Other rabbinic scholars who have employed allegorical exegesis in explaining the meaning of Song of Songs are Tobiah ben Eliezer, author of Lekach Tov, and Zechariah ha-Rofé, author of Midrash ha-Hefez. The French rabbi Rashi did not believe the Song of Songs to be an erotic poem.
Song of Songs is one of the overtly mystical Biblical texts for the Kabbalah, which gave an esoteric interpretation on all the Hebrew Bible. Following the dissemination of the Zohar in the 13th century, Jewish mysticism took on a metaphorically anthropomorphic erotic element, and Song of Songs is an example of this. In Zoharic Kabbalah, God is represented by a system of ten sephirot emanations, each symbolizing a different attribute of God, comprising both male and female. The Shechina was identified with the feminine sephira Malchut, the vessel of Kingship. This symbolizes the Jewish people, and in the body, the female form, identified with the woman in Song of Songs. Her beloved was identified with the male sephira Tiferet, the "Holy One Blessed be He", a central principle in the beneficent heavenly flow of divine emotion. In the body, this represents the male torso, uniting through the sephira Yesod of the male sign of the covenant organ of procreation.
Through beneficent deeds and Jewish observance, the Jewish people restore cosmic harmony in the divine realm, healing the exile of the Shechina with God's transcendence, revealing the essential unity of God. This elevation of the world is aroused from above on the Sabbath, a foretaste of the redeemed purpose of Creation. The text thus became a description, depending on the aspect, of the creation of the world, the passage of Shabbat, the covenant with Israel, and the coming of the Messianic age. "Lecha Dodi", a 16th-century liturgical song with strong Kabbalistic symbolism, contains many passages, including its opening two words, taken directly from Song of Songs.

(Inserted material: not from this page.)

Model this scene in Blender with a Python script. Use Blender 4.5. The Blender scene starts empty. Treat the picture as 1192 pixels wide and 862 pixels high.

In modern Judaism, certain verses from the Song are read on Shabbat eve or at Passover, which marks the beginning of the grain harvest as well as commemorating the Exodus from Egypt, to symbolize the love between the Jewish people and their God. Jewish tradition reads it as an allegory of the relationship between God and Israel. The entire Song of Songs in its original Hebrew is read in synagogues during the intermediate days of Passover. It is often read from a scroll similar to a Torah scroll in style. It is also read in its entirety by some at the end of the Passover Seder and is usually printed in most Hagadahs. Some Jews have the custom to recite the entire book prior to the onset of the Jewish Sabbath.